Sochi: A Tale of Two Russias

The 2014 Winter Olympics got their kick off in Sochi last night and don’t worry if you couldn’t watch them for yourself, there is a good chance your Twitter feeds and Facebook walls are cluttered with your friend’s witty recants of the events. But you can’t blame them for the implosion of social media usage – this is a big event – and no one thinks so more than Russia’s own Vladimir Putin.

The Boston Globe said that the Russia presented at tonight’s ceremonies was a Russia bent on global vindication – and they’re right. – check out their in depth coverage of the events!

All of the stops were pulled out for the festivities as Sochi followed Olympic tradition to present their city to the world stage as hosts of the winter games. And while Russia played along with the presentation of their culture and dramatic fanfare, you couldn’t help but to laugh at the ironic undertones of the event that essentially left out the unpleasant moments of Russian history.

In a short video history of Russia that opened the Ceremony, event planners blatantly left out the struggles that plagued the former monarchial and soviet systems that have governed Russia.

I suppose there was some sad attempt at representing the Soviet infliction of industrial change via a performance that entailed comically large machinery and dancers dressed in black and red unitards- but I would hardly call that historically accurate.

No one was expecting a dramatic interpretation of the Stalin-era gulag system to be played out for us in these Opening Ceremonies, but for it to be breezed over completely seems hard to believe.

Let’s give President Putin the benefit of the doubt for a minute.
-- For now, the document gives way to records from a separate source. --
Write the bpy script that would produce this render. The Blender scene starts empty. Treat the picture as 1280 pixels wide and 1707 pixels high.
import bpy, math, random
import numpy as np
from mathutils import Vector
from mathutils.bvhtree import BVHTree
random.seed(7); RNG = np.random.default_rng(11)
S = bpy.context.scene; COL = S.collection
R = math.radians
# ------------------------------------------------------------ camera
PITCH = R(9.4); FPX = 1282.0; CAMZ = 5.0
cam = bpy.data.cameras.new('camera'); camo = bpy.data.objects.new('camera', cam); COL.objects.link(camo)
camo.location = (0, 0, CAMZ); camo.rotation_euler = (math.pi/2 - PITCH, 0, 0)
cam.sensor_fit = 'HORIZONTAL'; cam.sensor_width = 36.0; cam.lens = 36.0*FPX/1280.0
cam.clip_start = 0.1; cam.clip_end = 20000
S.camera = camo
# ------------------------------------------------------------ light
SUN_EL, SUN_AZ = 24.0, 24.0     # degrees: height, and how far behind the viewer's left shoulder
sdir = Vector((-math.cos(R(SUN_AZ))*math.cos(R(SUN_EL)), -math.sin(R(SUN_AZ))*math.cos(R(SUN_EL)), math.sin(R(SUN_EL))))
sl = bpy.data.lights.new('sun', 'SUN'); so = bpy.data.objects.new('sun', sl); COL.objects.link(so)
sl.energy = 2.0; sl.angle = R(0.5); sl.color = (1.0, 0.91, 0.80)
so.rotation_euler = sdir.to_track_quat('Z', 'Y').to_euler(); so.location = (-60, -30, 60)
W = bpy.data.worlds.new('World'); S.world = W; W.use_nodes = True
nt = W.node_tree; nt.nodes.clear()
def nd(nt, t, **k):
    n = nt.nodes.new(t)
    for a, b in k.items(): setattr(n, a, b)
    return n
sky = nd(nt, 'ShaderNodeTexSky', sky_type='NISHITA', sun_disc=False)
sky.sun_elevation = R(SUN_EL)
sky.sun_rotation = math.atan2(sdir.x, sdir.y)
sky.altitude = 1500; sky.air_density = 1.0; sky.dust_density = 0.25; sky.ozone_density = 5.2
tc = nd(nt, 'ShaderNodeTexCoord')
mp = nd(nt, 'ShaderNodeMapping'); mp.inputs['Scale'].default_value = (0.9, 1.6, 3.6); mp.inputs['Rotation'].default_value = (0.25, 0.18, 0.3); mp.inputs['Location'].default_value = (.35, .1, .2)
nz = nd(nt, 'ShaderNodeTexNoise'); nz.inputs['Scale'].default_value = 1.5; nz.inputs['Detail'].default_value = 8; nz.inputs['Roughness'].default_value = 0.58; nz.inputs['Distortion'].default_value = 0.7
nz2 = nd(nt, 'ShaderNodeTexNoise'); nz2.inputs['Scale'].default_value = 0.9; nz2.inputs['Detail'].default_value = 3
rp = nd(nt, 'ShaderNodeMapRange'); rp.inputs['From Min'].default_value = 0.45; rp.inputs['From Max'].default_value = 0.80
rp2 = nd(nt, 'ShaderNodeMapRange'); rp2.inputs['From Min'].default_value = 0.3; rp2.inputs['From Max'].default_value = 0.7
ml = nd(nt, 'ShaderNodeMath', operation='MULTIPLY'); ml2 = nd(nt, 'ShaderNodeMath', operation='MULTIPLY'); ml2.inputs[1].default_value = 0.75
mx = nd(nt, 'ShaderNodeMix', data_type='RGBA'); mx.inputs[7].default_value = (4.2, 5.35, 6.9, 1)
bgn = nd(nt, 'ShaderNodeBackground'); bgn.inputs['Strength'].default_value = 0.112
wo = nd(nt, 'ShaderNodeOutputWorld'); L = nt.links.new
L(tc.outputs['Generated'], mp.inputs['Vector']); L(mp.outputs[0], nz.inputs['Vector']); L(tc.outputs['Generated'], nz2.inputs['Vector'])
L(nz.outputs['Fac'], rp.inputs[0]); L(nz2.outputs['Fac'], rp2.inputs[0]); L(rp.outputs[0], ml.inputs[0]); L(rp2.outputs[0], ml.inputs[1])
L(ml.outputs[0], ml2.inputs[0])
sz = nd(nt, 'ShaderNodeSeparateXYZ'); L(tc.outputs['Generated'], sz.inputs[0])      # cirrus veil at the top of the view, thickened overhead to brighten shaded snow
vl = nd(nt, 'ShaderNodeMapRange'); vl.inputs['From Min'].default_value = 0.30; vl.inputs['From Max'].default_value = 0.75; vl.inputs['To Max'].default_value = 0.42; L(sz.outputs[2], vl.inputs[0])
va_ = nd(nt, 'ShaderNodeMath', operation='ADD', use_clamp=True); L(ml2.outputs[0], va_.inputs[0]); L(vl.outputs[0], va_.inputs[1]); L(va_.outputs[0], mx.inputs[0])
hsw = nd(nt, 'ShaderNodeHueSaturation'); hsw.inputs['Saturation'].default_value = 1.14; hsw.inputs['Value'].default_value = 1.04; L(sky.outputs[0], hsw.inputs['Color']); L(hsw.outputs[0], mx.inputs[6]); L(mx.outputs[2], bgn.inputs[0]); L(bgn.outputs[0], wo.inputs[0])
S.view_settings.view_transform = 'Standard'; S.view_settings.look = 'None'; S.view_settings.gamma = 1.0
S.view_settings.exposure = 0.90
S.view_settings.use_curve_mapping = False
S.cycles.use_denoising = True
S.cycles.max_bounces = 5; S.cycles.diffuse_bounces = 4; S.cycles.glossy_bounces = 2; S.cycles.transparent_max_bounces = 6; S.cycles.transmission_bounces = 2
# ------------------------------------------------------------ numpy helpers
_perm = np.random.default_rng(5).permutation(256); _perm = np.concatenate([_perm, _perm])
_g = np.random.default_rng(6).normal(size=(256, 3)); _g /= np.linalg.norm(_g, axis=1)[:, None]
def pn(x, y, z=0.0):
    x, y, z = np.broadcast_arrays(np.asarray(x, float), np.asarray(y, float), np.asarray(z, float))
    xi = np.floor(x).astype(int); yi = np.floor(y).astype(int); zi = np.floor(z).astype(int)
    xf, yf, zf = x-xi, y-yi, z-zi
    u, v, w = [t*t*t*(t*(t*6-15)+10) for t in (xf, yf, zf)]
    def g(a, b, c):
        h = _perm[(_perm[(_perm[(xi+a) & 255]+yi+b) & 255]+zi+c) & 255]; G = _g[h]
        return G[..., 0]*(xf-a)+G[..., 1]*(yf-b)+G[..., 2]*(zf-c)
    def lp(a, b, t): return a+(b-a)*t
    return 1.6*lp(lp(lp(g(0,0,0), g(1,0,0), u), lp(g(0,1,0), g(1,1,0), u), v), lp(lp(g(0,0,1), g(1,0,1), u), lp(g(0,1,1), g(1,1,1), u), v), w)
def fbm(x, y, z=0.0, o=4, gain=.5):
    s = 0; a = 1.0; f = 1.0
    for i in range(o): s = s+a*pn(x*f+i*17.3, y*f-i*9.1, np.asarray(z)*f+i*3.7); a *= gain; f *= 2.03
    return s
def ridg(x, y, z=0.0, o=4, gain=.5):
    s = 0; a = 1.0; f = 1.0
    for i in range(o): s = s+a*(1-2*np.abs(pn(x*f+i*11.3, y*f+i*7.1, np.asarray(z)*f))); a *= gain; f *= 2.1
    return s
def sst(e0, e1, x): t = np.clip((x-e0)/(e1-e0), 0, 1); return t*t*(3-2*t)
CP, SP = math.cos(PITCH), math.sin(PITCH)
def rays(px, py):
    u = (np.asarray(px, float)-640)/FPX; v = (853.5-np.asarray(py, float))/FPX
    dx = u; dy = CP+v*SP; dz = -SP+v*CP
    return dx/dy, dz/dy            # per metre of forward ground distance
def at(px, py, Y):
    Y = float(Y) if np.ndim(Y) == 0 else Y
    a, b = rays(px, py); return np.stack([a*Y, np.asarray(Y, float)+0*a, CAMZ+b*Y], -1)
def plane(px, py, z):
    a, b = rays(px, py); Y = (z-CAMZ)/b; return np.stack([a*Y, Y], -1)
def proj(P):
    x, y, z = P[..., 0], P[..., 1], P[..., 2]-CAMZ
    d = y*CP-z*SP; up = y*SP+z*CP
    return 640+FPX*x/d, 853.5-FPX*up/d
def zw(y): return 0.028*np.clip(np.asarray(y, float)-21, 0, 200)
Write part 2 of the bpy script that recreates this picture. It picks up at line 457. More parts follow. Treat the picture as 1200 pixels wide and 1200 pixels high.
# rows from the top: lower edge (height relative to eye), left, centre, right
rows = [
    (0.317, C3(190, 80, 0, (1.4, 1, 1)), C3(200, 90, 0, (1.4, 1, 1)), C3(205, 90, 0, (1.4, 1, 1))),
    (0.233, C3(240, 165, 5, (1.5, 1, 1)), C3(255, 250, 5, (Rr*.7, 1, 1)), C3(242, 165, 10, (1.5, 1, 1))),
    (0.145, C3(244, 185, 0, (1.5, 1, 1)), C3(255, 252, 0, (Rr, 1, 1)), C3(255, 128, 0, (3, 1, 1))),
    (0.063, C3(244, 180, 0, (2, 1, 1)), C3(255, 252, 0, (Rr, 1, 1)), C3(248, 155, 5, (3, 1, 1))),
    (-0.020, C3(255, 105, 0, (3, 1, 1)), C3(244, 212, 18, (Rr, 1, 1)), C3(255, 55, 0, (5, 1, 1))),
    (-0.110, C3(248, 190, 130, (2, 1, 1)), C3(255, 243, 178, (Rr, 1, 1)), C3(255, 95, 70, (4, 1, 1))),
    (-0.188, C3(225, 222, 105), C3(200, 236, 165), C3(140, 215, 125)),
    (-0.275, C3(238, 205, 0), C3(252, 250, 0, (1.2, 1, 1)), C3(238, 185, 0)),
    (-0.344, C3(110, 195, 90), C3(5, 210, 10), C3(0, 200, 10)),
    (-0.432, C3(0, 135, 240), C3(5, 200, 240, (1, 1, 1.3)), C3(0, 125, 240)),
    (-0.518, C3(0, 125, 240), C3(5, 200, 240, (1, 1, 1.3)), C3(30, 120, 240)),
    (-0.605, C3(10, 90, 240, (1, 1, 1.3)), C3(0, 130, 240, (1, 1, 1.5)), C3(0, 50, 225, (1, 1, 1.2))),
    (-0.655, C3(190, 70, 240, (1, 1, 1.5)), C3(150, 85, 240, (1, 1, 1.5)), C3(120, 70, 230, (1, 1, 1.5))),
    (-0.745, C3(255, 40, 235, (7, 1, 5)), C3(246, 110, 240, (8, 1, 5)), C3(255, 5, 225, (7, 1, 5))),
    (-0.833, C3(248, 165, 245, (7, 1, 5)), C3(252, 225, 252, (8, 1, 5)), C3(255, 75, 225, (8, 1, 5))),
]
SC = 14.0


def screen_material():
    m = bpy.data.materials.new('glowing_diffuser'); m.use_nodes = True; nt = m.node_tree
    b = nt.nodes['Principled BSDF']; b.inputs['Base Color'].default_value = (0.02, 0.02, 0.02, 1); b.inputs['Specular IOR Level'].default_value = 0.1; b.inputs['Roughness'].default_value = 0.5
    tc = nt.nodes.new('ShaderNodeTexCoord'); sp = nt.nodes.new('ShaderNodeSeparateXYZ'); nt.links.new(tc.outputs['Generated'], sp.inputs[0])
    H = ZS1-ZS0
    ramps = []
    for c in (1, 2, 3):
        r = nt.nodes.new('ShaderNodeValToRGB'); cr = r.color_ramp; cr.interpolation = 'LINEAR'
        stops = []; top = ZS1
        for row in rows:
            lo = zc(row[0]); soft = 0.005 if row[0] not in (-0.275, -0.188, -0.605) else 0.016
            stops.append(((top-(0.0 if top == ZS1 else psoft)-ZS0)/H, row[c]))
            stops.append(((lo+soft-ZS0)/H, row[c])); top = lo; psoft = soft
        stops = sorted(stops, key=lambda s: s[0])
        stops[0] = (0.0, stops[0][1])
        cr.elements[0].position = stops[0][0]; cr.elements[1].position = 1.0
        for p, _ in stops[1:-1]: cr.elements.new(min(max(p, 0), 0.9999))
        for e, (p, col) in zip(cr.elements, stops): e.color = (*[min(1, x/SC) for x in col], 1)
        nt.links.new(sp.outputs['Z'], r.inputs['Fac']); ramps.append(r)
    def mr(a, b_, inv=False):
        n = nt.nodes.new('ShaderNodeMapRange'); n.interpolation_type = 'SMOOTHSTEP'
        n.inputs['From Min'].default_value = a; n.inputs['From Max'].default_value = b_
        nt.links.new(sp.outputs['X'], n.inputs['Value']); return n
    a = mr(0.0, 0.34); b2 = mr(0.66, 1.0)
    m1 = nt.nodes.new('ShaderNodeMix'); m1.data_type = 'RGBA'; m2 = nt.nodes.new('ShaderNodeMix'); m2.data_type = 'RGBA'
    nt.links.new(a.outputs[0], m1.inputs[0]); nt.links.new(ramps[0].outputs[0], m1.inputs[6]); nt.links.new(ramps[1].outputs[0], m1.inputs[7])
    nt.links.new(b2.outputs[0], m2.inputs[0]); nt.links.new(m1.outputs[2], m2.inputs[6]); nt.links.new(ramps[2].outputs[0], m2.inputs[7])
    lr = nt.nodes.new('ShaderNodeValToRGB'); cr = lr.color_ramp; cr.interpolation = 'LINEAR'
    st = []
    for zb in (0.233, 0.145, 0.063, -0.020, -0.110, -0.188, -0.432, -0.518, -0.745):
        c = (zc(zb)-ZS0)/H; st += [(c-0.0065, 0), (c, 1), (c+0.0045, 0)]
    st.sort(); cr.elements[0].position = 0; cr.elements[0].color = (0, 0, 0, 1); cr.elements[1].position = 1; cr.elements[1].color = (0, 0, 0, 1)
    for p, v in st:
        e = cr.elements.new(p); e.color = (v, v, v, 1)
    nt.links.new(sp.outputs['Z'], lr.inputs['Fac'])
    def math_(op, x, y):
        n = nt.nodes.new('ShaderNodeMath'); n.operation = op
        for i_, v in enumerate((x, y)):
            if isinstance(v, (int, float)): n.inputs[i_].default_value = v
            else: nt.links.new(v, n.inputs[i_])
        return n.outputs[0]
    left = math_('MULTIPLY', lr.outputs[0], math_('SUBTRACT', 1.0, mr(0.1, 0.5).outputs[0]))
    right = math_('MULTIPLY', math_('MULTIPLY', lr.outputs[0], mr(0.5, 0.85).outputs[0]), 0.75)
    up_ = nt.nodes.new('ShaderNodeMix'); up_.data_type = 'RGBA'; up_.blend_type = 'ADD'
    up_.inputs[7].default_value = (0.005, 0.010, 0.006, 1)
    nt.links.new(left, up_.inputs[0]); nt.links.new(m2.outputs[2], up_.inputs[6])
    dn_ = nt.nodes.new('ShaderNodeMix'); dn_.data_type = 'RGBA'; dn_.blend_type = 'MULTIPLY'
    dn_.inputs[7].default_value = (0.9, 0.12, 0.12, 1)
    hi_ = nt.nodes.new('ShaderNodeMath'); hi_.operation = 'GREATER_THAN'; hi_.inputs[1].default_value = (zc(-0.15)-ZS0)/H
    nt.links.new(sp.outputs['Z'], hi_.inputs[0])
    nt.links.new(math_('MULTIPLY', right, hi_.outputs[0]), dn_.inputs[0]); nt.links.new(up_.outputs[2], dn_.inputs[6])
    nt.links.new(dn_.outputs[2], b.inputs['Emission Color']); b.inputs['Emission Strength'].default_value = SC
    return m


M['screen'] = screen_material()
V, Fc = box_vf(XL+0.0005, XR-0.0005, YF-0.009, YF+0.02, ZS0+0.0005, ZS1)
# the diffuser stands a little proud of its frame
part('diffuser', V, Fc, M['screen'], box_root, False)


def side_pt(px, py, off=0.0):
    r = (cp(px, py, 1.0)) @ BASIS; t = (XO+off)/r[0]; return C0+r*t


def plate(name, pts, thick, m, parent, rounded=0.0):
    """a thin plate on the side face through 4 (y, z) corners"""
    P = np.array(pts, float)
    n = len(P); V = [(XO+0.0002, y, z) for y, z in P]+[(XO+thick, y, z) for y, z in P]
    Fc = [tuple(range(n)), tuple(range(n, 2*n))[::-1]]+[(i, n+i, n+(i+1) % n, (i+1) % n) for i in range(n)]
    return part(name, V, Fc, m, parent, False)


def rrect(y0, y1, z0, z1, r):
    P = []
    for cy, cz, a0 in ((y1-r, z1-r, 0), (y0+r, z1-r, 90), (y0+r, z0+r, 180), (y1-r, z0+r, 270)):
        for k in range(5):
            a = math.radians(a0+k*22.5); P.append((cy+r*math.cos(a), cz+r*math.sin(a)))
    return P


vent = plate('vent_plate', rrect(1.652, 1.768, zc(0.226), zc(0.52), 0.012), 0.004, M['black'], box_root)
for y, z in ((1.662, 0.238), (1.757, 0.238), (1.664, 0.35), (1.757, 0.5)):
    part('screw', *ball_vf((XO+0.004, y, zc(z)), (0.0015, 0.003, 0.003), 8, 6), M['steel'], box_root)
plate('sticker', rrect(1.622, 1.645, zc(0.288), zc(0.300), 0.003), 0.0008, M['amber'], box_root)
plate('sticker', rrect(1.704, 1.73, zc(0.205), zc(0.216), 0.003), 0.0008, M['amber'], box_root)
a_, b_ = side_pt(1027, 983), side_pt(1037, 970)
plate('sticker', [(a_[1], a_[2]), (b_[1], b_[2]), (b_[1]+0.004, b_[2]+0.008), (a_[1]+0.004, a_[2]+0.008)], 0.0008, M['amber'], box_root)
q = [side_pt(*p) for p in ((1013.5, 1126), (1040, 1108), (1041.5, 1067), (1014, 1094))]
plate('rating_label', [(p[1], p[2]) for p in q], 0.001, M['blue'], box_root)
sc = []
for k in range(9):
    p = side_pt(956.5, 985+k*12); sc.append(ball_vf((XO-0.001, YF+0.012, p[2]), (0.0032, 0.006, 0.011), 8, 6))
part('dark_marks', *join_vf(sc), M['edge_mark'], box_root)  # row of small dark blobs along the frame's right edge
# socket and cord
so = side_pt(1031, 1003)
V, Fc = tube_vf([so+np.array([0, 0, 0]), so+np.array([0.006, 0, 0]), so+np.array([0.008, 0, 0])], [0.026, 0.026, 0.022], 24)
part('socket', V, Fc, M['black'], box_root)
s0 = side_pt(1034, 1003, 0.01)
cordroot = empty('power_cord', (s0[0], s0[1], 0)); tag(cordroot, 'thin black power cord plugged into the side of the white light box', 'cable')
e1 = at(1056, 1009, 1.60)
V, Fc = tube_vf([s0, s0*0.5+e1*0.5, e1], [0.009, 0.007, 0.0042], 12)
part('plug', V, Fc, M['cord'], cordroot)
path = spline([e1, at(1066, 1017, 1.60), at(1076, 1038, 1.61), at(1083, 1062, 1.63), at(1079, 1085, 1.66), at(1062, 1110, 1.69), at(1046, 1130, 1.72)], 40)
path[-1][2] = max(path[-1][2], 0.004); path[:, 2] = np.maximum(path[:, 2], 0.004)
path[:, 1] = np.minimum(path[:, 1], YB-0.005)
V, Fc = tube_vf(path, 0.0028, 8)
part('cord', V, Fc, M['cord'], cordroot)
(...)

Let’s give him his chance to bring Russia back to the world stage. As the New York Times put it, “the ceremony was, in many respects, the introduction to the world of a re-created Russia, one far different from the Union of Soviet Socialist Republics that hosted the Summer Games in Moscow in 1980.”

This is the first time the Olympic Games have graced Russian and not Soviet soil, and that is a big deal. This is Putin’s chance to separate his Russia from it’s Soviet stigma. Certainly historians will cringe at every ignorance of Soviet tragedy, but if Vladimir wants to show to the world Russia’s classical ballet and flying horses, then so be it.

But Russia couldn’t completely leave all of it’s stereotypes behind in the unveiling of the 2014 Olympic Games (which happen to be the most expensive in history). In a failed attempt of large snowflakes turning into the Olympic rings, the fifth ring failed to expand and viewers were left with an image reminiscent of Soviet backwardness.

If you couldn’t see the irony in Friday night’s events, there is no doubt that you could see that the next 16 days and nights of Sochi’s Olympic coverage will be worth watching.